Preventing Displacement Along Maryland's Purple Line Corridor
One of the most pressing challenges facing affordable housing – and the people who live in it – is the potential for displacement when new investment threatens the viability of existing affordable housing properties.
The Purple Line is a new light rail system in Prince George’s and Montgomery Counties outside Washington, D.C. It is the largest infrastructure investment made by Maryland in recent years. As such, there is a very real risk of housing prices rising as the surrounding area becomes more desirable, with current residents along the Purple Line Corridor experiencing significant and disproportionate rises in the costs of housing as a result. Without intentional, proactive interventions, low- and moderate-income renters and homeowners will be forced to move elsewhere. In response to this pressure, the Purple Line Corridor Coalition (PLCC) was formed to ensure that the investment results in equitable growth for all. NHT serves as a leading voice within the PLCC’s Housing Accelerator Action Team subgroup.
NHT works with partners in the DC area to align policies, plans, and resources to complement the transit investment, focusing on ways to uplift community voice and the power of residents and businesses with less economic and political power in decision-making impacting the Purple Line transit corridor. For example, NHT developed a plan to provide safe, healthy, and affordable housing options for tenants currently living in distressed and aging properties along the corridor in Prince George’s County, focusing on a 600-unit property known as Bedford & Victoria Station, which is located a ¼ mile from a future Purple Line station. The deteriorated condition of the property was well-known, and the subject of several media reports (see below), making it a prime target for ownership change, redevelopment, and displacement of the current renters. Residents were already living in overcrowded and inadequate conditions – and the fact that many are undocumented complicated efforts to hold utilize conventional tools that would ensure permanent affordability. Therefore, NHT developed and released Distressed Properties: Two Year Roadmap, which outlines practical steps the County, State, and others must take to ensure housing remains accessible and affordable as the transit investment puts increasing pressure on the market.

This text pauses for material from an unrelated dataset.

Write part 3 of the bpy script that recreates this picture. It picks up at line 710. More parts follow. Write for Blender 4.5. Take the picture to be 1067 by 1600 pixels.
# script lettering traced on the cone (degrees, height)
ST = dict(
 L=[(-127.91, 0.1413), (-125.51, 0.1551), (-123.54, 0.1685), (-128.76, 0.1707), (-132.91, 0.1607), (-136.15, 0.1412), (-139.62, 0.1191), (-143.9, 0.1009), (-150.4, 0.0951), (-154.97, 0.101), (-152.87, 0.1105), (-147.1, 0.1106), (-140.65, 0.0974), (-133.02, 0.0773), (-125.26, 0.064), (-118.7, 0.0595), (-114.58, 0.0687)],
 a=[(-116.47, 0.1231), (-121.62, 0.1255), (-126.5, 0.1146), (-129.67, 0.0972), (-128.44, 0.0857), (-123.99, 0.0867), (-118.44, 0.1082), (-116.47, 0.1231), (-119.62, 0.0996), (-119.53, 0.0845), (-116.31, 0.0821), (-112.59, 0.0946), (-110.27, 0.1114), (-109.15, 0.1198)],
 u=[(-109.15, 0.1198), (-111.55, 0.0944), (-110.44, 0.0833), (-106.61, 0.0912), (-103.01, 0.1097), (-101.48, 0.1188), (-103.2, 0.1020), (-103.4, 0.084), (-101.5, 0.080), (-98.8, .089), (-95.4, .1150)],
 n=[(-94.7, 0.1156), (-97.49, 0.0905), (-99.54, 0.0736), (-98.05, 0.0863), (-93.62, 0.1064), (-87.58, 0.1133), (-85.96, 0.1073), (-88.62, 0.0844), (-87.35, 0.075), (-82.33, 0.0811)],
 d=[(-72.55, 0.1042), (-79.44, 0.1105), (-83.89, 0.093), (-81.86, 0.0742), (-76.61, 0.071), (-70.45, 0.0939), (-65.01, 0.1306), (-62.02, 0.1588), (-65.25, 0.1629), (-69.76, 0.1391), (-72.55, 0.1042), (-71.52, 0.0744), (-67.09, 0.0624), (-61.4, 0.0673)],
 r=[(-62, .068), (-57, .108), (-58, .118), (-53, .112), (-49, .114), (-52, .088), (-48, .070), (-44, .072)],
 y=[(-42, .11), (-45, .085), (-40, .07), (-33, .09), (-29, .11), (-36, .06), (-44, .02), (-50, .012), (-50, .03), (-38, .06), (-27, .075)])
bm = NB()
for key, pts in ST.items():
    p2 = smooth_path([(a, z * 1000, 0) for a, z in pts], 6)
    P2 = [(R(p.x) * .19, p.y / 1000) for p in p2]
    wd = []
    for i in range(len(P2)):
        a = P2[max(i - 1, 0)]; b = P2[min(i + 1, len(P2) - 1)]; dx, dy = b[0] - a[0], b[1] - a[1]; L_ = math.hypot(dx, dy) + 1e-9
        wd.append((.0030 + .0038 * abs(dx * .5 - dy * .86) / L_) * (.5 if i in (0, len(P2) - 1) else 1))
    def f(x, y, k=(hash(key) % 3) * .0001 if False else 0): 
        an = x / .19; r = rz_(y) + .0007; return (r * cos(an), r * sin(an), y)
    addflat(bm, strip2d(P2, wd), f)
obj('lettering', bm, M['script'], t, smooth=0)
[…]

As a result of this work and a simultaneous resident-led campaign, Bedford & Victoria Station is now under new ownership, and residents are guaranteed affordable rents by utilizing the County’s Right of First Refusal tool. [The same tool was also used by residents in partnership with NHT Communities to preserve Hamilton Manor, a 245-unit affordable rental property in Hyattsville, Maryland, beyond the Purple Line corridor.] While Bedford & Victoria Station is just one of a number of aging and distressed properties at risk of redevelopment along the corridor and across the US, the lessons learned by NHT in preserving Bedford & Victoria are being used to inform efforts to protect residents from displacement and ensure stable housing across the country.